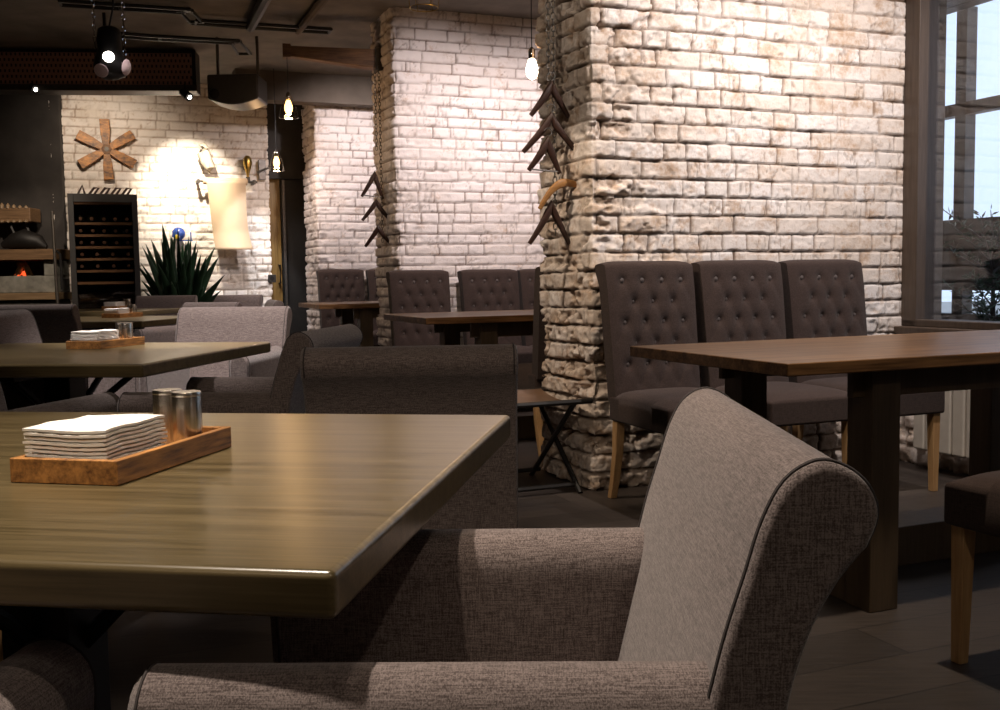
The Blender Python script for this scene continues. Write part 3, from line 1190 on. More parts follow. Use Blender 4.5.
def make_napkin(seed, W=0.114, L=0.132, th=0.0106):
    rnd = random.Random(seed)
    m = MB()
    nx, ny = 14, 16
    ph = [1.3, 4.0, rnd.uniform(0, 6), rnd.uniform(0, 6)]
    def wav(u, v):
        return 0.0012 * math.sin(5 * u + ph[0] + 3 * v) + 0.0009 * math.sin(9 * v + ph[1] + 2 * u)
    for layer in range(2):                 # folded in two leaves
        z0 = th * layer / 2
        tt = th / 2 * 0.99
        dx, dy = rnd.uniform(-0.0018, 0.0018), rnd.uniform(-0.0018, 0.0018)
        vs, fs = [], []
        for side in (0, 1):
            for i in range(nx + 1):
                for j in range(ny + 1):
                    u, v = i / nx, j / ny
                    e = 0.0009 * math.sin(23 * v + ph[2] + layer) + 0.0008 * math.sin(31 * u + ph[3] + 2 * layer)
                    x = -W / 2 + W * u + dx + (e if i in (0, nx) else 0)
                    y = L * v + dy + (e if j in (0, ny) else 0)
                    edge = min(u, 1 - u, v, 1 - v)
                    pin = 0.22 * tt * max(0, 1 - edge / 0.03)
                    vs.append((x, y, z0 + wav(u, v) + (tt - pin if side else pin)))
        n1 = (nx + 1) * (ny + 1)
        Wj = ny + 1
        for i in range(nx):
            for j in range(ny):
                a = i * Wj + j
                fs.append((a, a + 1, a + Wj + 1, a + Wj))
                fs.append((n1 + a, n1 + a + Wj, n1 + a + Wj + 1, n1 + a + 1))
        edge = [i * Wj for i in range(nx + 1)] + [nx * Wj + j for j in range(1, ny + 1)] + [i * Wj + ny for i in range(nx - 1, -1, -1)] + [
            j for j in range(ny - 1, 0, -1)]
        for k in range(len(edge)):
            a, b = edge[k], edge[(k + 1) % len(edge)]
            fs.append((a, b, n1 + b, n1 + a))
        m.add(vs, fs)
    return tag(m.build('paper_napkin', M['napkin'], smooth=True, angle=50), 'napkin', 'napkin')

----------

Problem -
Every line should be retyped exactly, with the pictures omitted.

Final result -
The Blender Python script for this scene continues. Write part 3, from line 1190 on. More parts follow. Use Blender 4.5.
def make_napkin(seed, W=0.114, L=0.132, th=0.0106):
    rnd = random.Random(seed)
    m = MB()
    nx, ny = 14, 16
    ph = [1.3, 4.0, rnd.uniform(0, 6), rnd.uniform(0, 6)]
    def wav(u, v):
        return 0.0012 * math.sin(5 * u + ph[0] + 3 * v) + 0.0009 * math.sin(9 * v + ph[1] + 2 * u)
    for layer in range(2):                 # folded in two leaves
        z0 = th * layer / 2
        tt = th / 2 * 0.99
        dx, dy = rnd.uniform(-0.0018, 0.0018), rnd.uniform(-0.0018, 0.0018)
        vs, fs = [], []
        for side in (0, 1):
            for i in range(nx + 1):
                for j in range(ny + 1):
                    u, v = i / nx, j / ny
                    e = 0.0009 * math.sin(23 * v + ph[2] + layer) + 0.0008 * math.sin(31 * u + ph[3] + 2 * layer)
                    x = -W / 2 + W * u + dx + (e if i in (0, nx) else 0)
                    y = L * v + dy + (e if j in (0, ny) else 0)
                    edge = min(u, 1 - u, v, 1 - v)
                    pin = 0.22 * tt * max(0, 1 - edge / 0.03)
                    vs.append((x, y, z0 + wav(u, v) + (tt - pin if side else pin)))
        n1 = (nx + 1) * (ny + 1)
        Wj = ny + 1
        for i in range(nx):
            for j in range(ny):
                a = i * Wj + j
                fs.append((a, a + 1, a + Wj + 1, a + Wj))
                fs.append((n1 + a, n1 + a + Wj, n1 + a + Wj + 1, n1 + a + 1))
        edge = [i * Wj for i in range(nx + 1)] + [nx * Wj + j for j in range(1, ny + 1)] + [i * Wj + ny for i in range(nx - 1, -1, -1)] + [
            j for j in range(ny - 1, 0, -1)]
        for k in range(len(edge)):
            a, b = edge[k], edge[(k + 1) % len(edge)]
            fs.append((a, b, n1 + b, n1 + a))
        m.add(vs, fs)
    return tag(m.build('paper_napkin', M['napkin'], smooth=True, angle=50), 'napkin', 'napkin')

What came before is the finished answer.